Signed-off-by: Johannes Berg <johannes.berg@...el.com>
---
include/linux/etherdevice.h | 11 ++++++-----
1 file changed, 6 insertions(+), 5 deletions(-)
--- a/include/linux/etherdevice.h 2012-04-12 05:40:35.000000000 +0200
+++ b/include/linux/etherdevice.h 2012-05-07 15:34:28.000000000 +0200
@@ -159,7 +159,8 @@ static inline void eth_hw_addr_random(st
* @addr1: Pointer to a six-byte array containing the Ethernet address
* @addr2: Pointer other six-byte array containing the Ethernet address
*
- * Compare two ethernet addresses, returns 0 if equal
+ * Compare two ethernet addresses, returns 0 if equal, non-zero otherwise.
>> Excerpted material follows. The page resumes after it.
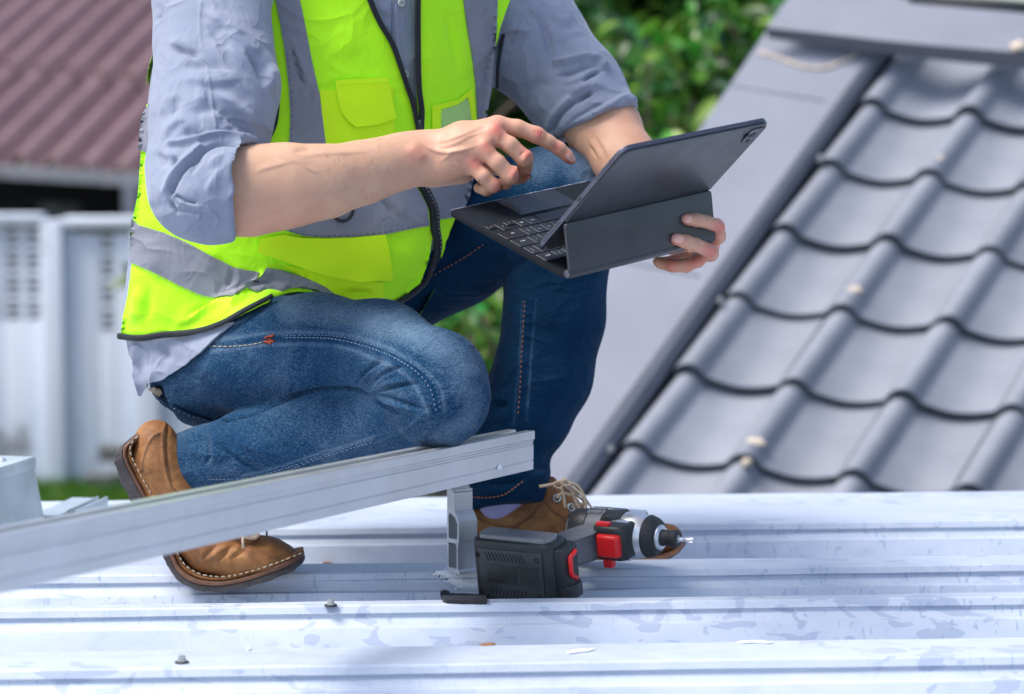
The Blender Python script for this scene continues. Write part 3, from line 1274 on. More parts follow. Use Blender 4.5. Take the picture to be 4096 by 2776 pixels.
# walls of the tiled house, below the roof and behind the ridge
bm = bmesh.new()
pw = [TP(-.9, -3), TP(9.2, -3), TP(9.2, 6.4), TP(-.9, 6.4)]
lo = [bm.verts.new((p.x, p.y, GZ - .1)) for p in pw]; hi = [bm.verts.new(p - TN * .16) for p in pw]
bm.faces.new(hi)
for k in range(4): bm.faces.new((lo[k], lo[(k + 1) % 4], hi[(k + 1) % 4], hi[k]))
link('wall', bm_mesh(bm), M['wall'], th, False)
# gutter of a building behind the ridge
gb = empty('rear_house')
tag(gb, 'dark gutter edge and pale wall just above the grey tile ridge', 'house')
a, b = P(1960, -14, 9.6), P(2460, 30, 9.2)
link('gutter', tube_mesh([a, a.lerp(b, .5), b], .028, 10), M['black'], gb)
a2, b2 = P(1960, 2, 9.6), P(2460, 44, 9.2)
bm = bmesh.new()
vv = [bm.verts.new(p) for p in (a2, b2, b2 + Vector((0, .12, -2.2)), a2 + Vector((0, .12, -2.2)), a2 + Vector((0, 3, 0)), b2 + Vector((0, 3, 0)), b2 + Vector((0, 3, -2.2)), a2 + Vector((0, 3, -2.2)))]
for f in ((0, 1, 2, 3), (4, 5, 6, 7), (0, 1, 5, 4), (1, 2, 6, 5), (3, 2, 6, 7), (0, 3, 7, 4)): bm.faces.new([vv[k] for k in f])
link('wall', bm_mesh(bm), M['flashd'], gb, False)

# ------------------------------------------------------------------ mauve corrugated shed roof
sh = empty('shed')
tag(sh, 'open shed under a mauve corrugated roof behind the white wall', 'shed')
YW = 19.0
A0 = P(-60, 622, 21.0, 's'); A1 = P(640, 706, 20.0, 's'); U0 = P(680 - 60, -30, 25.0, 's')
ee = (A1 - A0).normalized(); uu = (U0 - A0)
uL = uu.length; uu = uu / uL
nn_ = ee.cross(uu).normalized()
if nn_.z < 0: nn_ = -nn_
pitch = 133 / FOC * 20.6 * 1.3


def corr(s0, s1, t0, t1, lift):
    V, F = [], []
    n = int((s1 - s0) / pitch * 14)
    for tt in np.linspace(t0, t1, 4):
        for k in range(n + 1):
            s_ = s0 + (s1 - s0) * k / n
            ph = 2 * math.pi * s_ / pitch
            V.append(A0 + ee * s_ + uu * tt + nn_ * (lift + pitch * .26 * math.sin(ph)))
    for a_ in range(3):
        for k in range(n):
            F.append((a_ * (n + 1) + k, a_ * (n + 1) + k + 1, (a_ + 1) * (n + 1) + k + 1, (a_ + 1) * (n + 1) + k))
    m = len(V)
    V += [v_ - nn_ * .012 for v_ in V]
    F += [tuple(k + m for k in f[::-1]) for f in F]
    F += [(k, k + m, k + 1 + m, k + 1) for k in range(n)]
    return mesh_from(V, F)


ov = (P(300, 268, 22.6, 's') - A0).dot(uu)
for row, (t0, t1, lf) in enumerate(((-.1, ov + .15, 0), (ov, ov * 2.3, .035), (ov * 2.25, ov * 3.6, .07))):
    s_ = -8 * pitch
    while s_ < 16 * pitch:
        link('roof_sheet', corr(s_, s_ + 4.15 * pitch, t0, t1, lf + (.004 if int(s_ / pitch) % 8 else 0)), M['mauve'], sh)
        s_ += 4 * pitch
# beam, post, dark inside, side wall
def quad_box(name, p0, p1, p2, p3, depth, mat, parent):
    bm = bmesh.new()
    f = [bm.verts.new(p) for p in (p0, p1, p2, p3)]
    b_ = [bm.verts.new(p + Vector((0, depth, 0))) for p in (p0, p1, p2, p3)]
    bm.faces.new(f); bm.faces.new(b_[::-1])
    for k in range(4): bm.faces.new((f[k], b_[k], b_[(k + 1) % 4], f[(k + 1) % 4]))
    return link(name, bm_mesh(bm), mat, parent, False)


Yb = 19.9
quad_box('beam', P(-400, 640, Yb, 's'), P(640, 700, Yb, 's'), P(640, 752, Yb, 's'), P(-400, 690, Yb, 's'), .25, M['concrete'], sh)
quad_box('post', P(488, 735, Yb - .1, 's'), P(548, 740, Yb - .1, 's'), P(552, 1000, Yb - .1, 's'), P(490, 1000, Yb - .1, 's'), .2, M['flash'], sh)
quad_box('post', P(560, 690, Yb + .3, 's'), P(700, 700, Yb + .3, 's'), P(700, 1960, Yb + .3, 's'), P(560, 1960, Yb + .3, 's'), .2, M['stain'], sh)
quad_box('interior_wall', P(-600, 640, 23.0, 's'), P(760, 700, 23.0, 's'), P(760, 1500, 23.0, 's'), P(-600, 1500, 23.0, 's'), .2, M['dark'], sh)  # near-black colour stands for the shade inside the open shed
quad_box('crate_stack', P(150, 812, 21.5, 's'), P(300, 822, 21.5, 's'), P(300, 950, 21.5, 's'), P(150, 950, 21.5, 's'), .3, M['stain'], sh)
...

+ * Unlike memcmp(), it doesn't return a value suitable for sorting.
*/
static inline unsigned compare_ether_addr(const u8 *addr1, const u8 *addr2)
{
@@ -184,10 +185,10 @@ static inline unsigned long zap_last_2by
* @addr1: Pointer to an array of 8 bytes
* @addr2: Pointer to an other array of 8 bytes
*
- * Compare two ethernet addresses, returns 0 if equal.
- * Same result than "memcmp(addr1, addr2, ETH_ALEN)" but without conditional
- * branches, and possibly long word memory accesses on CPU allowing cheap
- * unaligned memory reads.
+ * Compare two ethernet addresses, returns 0 if equal, non-zero otherwise.
+ * Unlike memcmp(), it doesn't return a value suitable for sorting.
+ * The function doesn't need any conditional branches and possibly uses
+ * word memory accesses on CPU allowing cheap unaligned memory reads.
* arrays = { byte1, byte2, byte3, byte4, byte6, byte7, pad1, pad2}
*
* Please note that alignment of addr1 & addr2 is only guaranted to be 16 bits.